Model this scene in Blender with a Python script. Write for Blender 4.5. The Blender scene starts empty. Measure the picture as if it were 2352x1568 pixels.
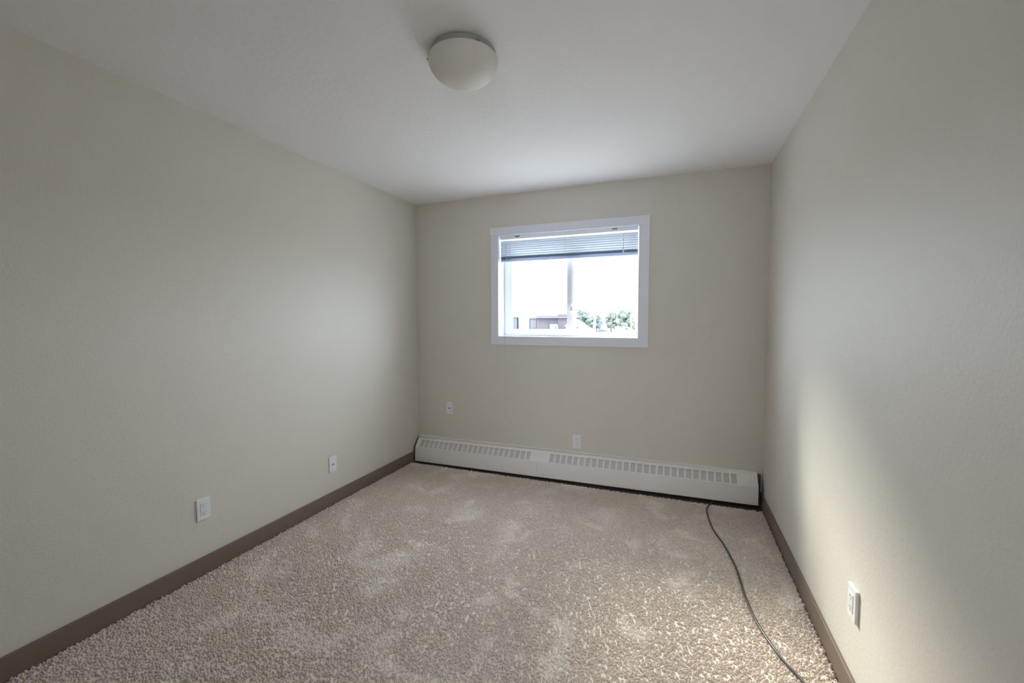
import bpy, bmesh, math, random
from mathutils import Vector, Matrix, noise

random.seed(7)
S = bpy.context.scene
COL = S.collection

# ------------------------------------------------------------------ camera, sky, sun, exposure
ROOM_W, ROOM_H, REAR_Y, HALL_Y = 2.924, 2.44, -3.85, -6.6
CAM = Vector((2.32499, -3.48038, 1.35575))
YAW, PITCH, ROLL, FPX = -0.368874, -0.0514425, -0.0012636, 976.688
fwd = Vector((math.sin(YAW) * math.cos(PITCH), math.cos(YAW) * math.cos(PITCH), math.sin(PITCH)))
rgt = Vector((math.cos(YAW), -math.sin(YAW), 0.0))
upv = rgt.cross(fwd)
r2 = rgt * math.cos(ROLL) + upv * math.sin(ROLL)
u2 = -rgt * math.sin(ROLL) + upv * math.cos(ROLL)
cam_data = bpy.data.cameras.new('camera')
cam_data.sensor_fit = 'HORIZONTAL'
cam_data.sensor_width = 36.0
cam_data.lens = FPX * 36.0 / 2352.0
cam_data.clip_start, cam_data.clip_end = 0.02, 2000.0
cam = bpy.data.objects.new('camera', cam_data)
COL.objects.link(cam)
m3 = Matrix((r2, u2, -fwd)).transposed()
cam.matrix_world = Matrix.Translation(CAM) @ m3.to_4x4()
S.camera = cam

world = bpy.data.worlds.new('overcast_sky')
S.world = world
world.use_nodes = True
wn = world.node_tree
wn.nodes.clear()
w_out = wn.nodes.new('ShaderNodeOutputWorld')
w_bg = wn.nodes.new('ShaderNodeBackground')
w_bg.inputs['Color'].default_value = (0.84, 0.91, 1.0, 1)
w_bg.inputs['Strength'].default_value = 9.0
wn.links.new(w_bg.outputs[0], w_out.inputs['Surface'])

sun_data = bpy.data.lights.new('hazy_sun', 'SUN')
sun_data.energy = 6.2
sun_data.angle = math.radians(22)
sun_data.color = (1.0, 0.92, 0.80)
sun = bpy.data.objects.new('hazy_sun', sun_data)
COL.objects.link(sun)
sun.rotation_euler = Vector((0.68, -1.0, -0.76)).to_track_quat('-Z', 'Y').to_euler()

portal_data = bpy.data.lights.new('window_portal', 'AREA')
portal_data.shape = 'RECTANGLE'
portal_data.size, portal_data.size_y = 1.22, 0.92
portal_data.cycles.is_portal = True
portal = bpy.data.objects.new('window_portal', portal_data)
COL.objects.link(portal)
portal.location = (1.45, 0.21, 1.645)
portal.rotation_euler = Vector((0, -1, 0)).to_track_quat('-Z', 'Y').to_euler()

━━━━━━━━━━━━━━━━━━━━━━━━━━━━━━

__Exercise requirements__: Leave the pictures out and reproduce exactly the lines from the top of the listing above through the line with "COL = S.collection".

__Result of the task__:
Model this scene in Blender with a Python script. Write for Blender 4.5. The Blender scene starts empty. Measure the picture as if it were 2352x1568 pixels.
import bpy, bmesh, math, random
from mathutils import Vector, Matrix, noise

random.seed(7)
S = bpy.context.scene
COL = S.collection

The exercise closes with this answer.